Supplied material:

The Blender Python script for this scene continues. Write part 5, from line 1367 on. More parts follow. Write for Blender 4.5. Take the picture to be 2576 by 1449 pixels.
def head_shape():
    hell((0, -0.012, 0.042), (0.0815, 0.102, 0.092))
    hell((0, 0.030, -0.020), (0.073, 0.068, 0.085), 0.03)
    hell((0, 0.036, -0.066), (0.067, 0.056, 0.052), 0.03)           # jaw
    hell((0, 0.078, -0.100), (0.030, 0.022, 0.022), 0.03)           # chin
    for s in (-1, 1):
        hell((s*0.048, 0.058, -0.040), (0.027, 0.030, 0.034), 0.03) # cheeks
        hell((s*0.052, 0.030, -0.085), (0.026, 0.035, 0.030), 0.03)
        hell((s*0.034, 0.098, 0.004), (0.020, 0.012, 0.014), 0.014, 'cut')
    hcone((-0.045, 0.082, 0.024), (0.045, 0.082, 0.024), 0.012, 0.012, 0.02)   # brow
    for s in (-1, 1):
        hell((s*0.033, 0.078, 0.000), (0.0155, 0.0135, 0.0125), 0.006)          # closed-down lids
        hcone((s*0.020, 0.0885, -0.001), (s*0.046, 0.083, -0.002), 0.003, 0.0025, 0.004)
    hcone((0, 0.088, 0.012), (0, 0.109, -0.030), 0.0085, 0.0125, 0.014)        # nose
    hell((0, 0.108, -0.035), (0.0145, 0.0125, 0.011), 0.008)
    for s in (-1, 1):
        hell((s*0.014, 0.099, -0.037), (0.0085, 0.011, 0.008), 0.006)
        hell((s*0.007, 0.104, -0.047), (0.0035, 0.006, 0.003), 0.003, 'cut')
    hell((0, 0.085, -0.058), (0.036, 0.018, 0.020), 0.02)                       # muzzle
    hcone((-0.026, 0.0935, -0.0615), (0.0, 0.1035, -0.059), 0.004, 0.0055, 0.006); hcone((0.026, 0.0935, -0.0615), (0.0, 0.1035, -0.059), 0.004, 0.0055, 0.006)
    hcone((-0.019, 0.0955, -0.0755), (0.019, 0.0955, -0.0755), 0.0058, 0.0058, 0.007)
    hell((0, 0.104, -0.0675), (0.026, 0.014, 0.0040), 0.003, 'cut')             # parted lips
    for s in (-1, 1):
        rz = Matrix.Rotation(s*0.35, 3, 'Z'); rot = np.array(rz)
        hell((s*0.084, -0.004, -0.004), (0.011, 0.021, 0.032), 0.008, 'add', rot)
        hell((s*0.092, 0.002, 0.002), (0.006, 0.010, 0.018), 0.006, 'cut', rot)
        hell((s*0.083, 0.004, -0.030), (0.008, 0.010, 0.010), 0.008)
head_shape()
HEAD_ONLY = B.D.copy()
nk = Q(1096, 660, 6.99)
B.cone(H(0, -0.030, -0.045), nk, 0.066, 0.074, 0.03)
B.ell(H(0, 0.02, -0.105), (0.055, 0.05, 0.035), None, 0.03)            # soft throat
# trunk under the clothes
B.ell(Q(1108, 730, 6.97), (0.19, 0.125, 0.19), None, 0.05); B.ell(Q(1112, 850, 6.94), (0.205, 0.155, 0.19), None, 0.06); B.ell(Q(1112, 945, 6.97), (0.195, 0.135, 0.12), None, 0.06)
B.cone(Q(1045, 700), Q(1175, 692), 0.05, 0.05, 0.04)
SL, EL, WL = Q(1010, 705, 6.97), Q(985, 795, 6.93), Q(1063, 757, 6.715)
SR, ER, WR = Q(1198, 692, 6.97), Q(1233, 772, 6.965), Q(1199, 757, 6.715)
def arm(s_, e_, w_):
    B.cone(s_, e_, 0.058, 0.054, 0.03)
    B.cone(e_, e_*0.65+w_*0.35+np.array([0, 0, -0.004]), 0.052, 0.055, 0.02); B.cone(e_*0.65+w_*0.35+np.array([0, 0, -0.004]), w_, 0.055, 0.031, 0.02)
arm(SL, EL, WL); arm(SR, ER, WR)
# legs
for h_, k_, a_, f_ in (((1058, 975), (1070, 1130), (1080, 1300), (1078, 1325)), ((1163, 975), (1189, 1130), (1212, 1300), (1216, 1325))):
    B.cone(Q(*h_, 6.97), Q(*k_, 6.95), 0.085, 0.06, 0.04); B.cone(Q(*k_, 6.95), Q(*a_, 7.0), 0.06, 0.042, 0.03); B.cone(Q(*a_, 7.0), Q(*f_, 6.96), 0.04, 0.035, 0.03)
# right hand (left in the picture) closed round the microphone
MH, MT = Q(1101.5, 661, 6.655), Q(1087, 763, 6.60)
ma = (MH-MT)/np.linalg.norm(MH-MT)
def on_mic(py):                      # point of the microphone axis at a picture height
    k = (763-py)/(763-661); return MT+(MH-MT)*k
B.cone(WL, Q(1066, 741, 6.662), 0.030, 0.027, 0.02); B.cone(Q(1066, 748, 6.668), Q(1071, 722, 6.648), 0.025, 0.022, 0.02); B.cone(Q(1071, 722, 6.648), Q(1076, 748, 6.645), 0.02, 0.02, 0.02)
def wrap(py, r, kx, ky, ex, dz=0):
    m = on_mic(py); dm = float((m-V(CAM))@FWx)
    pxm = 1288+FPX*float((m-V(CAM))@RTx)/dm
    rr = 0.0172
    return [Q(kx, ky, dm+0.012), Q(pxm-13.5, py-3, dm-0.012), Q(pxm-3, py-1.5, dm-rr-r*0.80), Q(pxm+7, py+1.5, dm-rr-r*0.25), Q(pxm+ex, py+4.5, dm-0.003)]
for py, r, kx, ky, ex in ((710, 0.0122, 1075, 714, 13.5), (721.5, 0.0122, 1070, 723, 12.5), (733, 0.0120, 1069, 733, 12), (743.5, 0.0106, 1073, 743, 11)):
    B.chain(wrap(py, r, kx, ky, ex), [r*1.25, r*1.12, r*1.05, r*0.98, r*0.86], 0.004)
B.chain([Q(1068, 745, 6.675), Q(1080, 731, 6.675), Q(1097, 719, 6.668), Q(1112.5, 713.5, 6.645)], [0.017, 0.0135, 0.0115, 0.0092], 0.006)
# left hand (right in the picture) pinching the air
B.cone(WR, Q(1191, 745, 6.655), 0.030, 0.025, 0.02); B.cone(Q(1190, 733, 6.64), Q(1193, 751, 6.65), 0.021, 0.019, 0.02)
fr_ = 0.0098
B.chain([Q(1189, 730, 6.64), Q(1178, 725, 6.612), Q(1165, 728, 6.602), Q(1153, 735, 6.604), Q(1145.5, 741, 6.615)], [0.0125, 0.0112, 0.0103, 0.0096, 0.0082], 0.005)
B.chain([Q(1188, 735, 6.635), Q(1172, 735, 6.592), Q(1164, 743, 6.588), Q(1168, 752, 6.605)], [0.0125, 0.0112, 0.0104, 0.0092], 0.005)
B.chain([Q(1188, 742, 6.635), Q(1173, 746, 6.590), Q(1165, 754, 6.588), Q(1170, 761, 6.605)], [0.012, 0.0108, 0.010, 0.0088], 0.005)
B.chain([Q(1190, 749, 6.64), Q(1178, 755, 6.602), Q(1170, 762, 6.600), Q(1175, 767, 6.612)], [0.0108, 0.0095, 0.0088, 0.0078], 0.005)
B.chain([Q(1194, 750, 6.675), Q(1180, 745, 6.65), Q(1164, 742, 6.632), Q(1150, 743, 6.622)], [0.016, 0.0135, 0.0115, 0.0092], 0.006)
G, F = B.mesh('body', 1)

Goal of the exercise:
Repeat the material word for word, in full.

Written answer:
The Blender Python script for this scene continues. Write part 5, from line 1367 on. More parts follow. Write for Blender 4.5. Take the picture to be 2576 by 1449 pixels.
def head_shape():
    hell((0, -0.012, 0.042), (0.0815, 0.102, 0.092))
    hell((0, 0.030, -0.020), (0.073, 0.068, 0.085), 0.03)
    hell((0, 0.036, -0.066), (0.067, 0.056, 0.052), 0.03)           # jaw
    hell((0, 0.078, -0.100), (0.030, 0.022, 0.022), 0.03)           # chin
    for s in (-1, 1):
        hell((s*0.048, 0.058, -0.040), (0.027, 0.030, 0.034), 0.03) # cheeks
        hell((s*0.052, 0.030, -0.085), (0.026, 0.035, 0.030), 0.03)
        hell((s*0.034, 0.098, 0.004), (0.020, 0.012, 0.014), 0.014, 'cut')
    hcone((-0.045, 0.082, 0.024), (0.045, 0.082, 0.024), 0.012, 0.012, 0.02)   # brow
    for s in (-1, 1):
        hell((s*0.033, 0.078, 0.000), (0.0155, 0.0135, 0.0125), 0.006)          # closed-down lids
        hcone((s*0.020, 0.0885, -0.001), (s*0.046, 0.083, -0.002), 0.003, 0.0025, 0.004)
    hcone((0, 0.088, 0.012), (0, 0.109, -0.030), 0.0085, 0.0125, 0.014)        # nose
    hell((0, 0.108, -0.035), (0.0145, 0.0125, 0.011), 0.008)
    for s in (-1, 1):
        hell((s*0.014, 0.099, -0.037), (0.0085, 0.011, 0.008), 0.006)
        hell((s*0.007, 0.104, -0.047), (0.0035, 0.006, 0.003), 0.003, 'cut')
    hell((0, 0.085, -0.058), (0.036, 0.018, 0.020), 0.02)                       # muzzle
    hcone((-0.026, 0.0935, -0.0615), (0.0, 0.1035, -0.059), 0.004, 0.0055, 0.006); hcone((0.026, 0.0935, -0.0615), (0.0, 0.1035, -0.059), 0.004, 0.0055, 0.006)
    hcone((-0.019, 0.0955, -0.0755), (0.019, 0.0955, -0.0755), 0.0058, 0.0058, 0.007)
    hell((0, 0.104, -0.0675), (0.026, 0.014, 0.0040), 0.003, 'cut')             # parted lips
    for s in (-1, 1):
        rz = Matrix.Rotation(s*0.35, 3, 'Z'); rot = np.array(rz)
        hell((s*0.084, -0.004, -0.004), (0.011, 0.021, 0.032), 0.008, 'add', rot)
        hell((s*0.092, 0.002, 0.002), (0.006, 0.010, 0.018), 0.006, 'cut', rot)
        hell((s*0.083, 0.004, -0.030), (0.008, 0.010, 0.010), 0.008)
head_shape()
HEAD_ONLY = B.D.copy()
nk = Q(1096, 660, 6.99)
B.cone(H(0, -0.030, -0.045), nk, 0.066, 0.074, 0.03)
B.ell(H(0, 0.02, -0.105), (0.055, 0.05, 0.035), None, 0.03)            # soft throat
# trunk under the clothes
B.ell(Q(1108, 730, 6.97), (0.19, 0.125, 0.19), None, 0.05); B.ell(Q(1112, 850, 6.94), (0.205, 0.155, 0.19), None, 0.06); B.ell(Q(1112, 945, 6.97), (0.195, 0.135, 0.12), None, 0.06)
B.cone(Q(1045, 700), Q(1175, 692), 0.05, 0.05, 0.04)
SL, EL, WL = Q(1010, 705, 6.97), Q(985, 795, 6.93), Q(1063, 757, 6.715)
SR, ER, WR = Q(1198, 692, 6.97), Q(1233, 772, 6.965), Q(1199, 757, 6.715)
def arm(s_, e_, w_):
    B.cone(s_, e_, 0.058, 0.054, 0.03)
    B.cone(e_, e_*0.65+w_*0.35+np.array([0, 0, -0.004]), 0.052, 0.055, 0.02); B.cone(e_*0.65+w_*0.35+np.array([0, 0, -0.004]), w_, 0.055, 0.031, 0.02)
arm(SL, EL, WL); arm(SR, ER, WR)
# legs
for h_, k_, a_, f_ in (((1058, 975), (1070, 1130), (1080, 1300), (1078, 1325)), ((1163, 975), (1189, 1130), (1212, 1300), (1216, 1325))):
    B.cone(Q(*h_, 6.97), Q(*k_, 6.95), 0.085, 0.06, 0.04); B.cone(Q(*k_, 6.95), Q(*a_, 7.0), 0.06, 0.042, 0.03); B.cone(Q(*a_, 7.0), Q(*f_, 6.96), 0.04, 0.035, 0.03)
# right hand (left in the picture) closed round the microphone
MH, MT = Q(1101.5, 661, 6.655), Q(1087, 763, 6.60)
ma = (MH-MT)/np.linalg.norm(MH-MT)
def on_mic(py):                      # point of the microphone axis at a picture height
    k = (763-py)/(763-661); return MT+(MH-MT)*k
B.cone(WL, Q(1066, 741, 6.662), 0.030, 0.027, 0.02); B.cone(Q(1066, 748, 6.668), Q(1071, 722, 6.648), 0.025, 0.022, 0.02); B.cone(Q(1071, 722, 6.648), Q(1076, 748, 6.645), 0.02, 0.02, 0.02)
def wrap(py, r, kx, ky, ex, dz=0):
    m = on_mic(py); dm = float((m-V(CAM))@FWx)
    pxm = 1288+FPX*float((m-V(CAM))@RTx)/dm
    rr = 0.0172
    return [Q(kx, ky, dm+0.012), Q(pxm-13.5, py-3, dm-0.012), Q(pxm-3, py-1.5, dm-rr-r*0.80), Q(pxm+7, py+1.5, dm-rr-r*0.25), Q(pxm+ex, py+4.5, dm-0.003)]
for py, r, kx, ky, ex in ((710, 0.0122, 1075, 714, 13.5), (721.5, 0.0122, 1070, 723, 12.5), (733, 0.0120, 1069, 733, 12), (743.5, 0.0106, 1073, 743, 11)):
    B.chain(wrap(py, r, kx, ky, ex), [r*1.25, r*1.12, r*1.05, r*0.98, r*0.86], 0.004)
B.chain([Q(1068, 745, 6.675), Q(1080, 731, 6.675), Q(1097, 719, 6.668), Q(1112.5, 713.5, 6.645)], [0.017, 0.0135, 0.0115, 0.0092], 0.006)
# left hand (right in the picture) pinching the air
B.cone(WR, Q(1191, 745, 6.655), 0.030, 0.025, 0.02); B.cone(Q(1190, 733, 6.64), Q(1193, 751, 6.65), 0.021, 0.019, 0.02)
fr_ = 0.0098
B.chain([Q(1189, 730, 6.64), Q(1178, 725, 6.612), Q(1165, 728, 6.602), Q(1153, 735, 6.604), Q(1145.5, 741, 6.615)], [0.0125, 0.0112, 0.0103, 0.0096, 0.0082], 0.005)
B.chain([Q(1188, 735, 6.635), Q(1172, 735, 6.592), Q(1164, 743, 6.588), Q(1168, 752, 6.605)], [0.0125, 0.0112, 0.0104, 0.0092], 0.005)
B.chain([Q(1188, 742, 6.635), Q(1173, 746, 6.590), Q(1165, 754, 6.588), Q(1170, 761, 6.605)], [0.012, 0.0108, 0.010, 0.0088], 0.005)
B.chain([Q(1190, 749, 6.64), Q(1178, 755, 6.602), Q(1170, 762, 6.600), Q(1175, 767, 6.612)], [0.0108, 0.0095, 0.0088, 0.0078], 0.005)
B.chain([Q(1194, 750, 6.675), Q(1180, 745, 6.65), Q(1164, 742, 6.632), Q(1150, 743, 6.622)], [0.016, 0.0135, 0.0115, 0.0092], 0.006)
G, F = B.mesh('body', 1)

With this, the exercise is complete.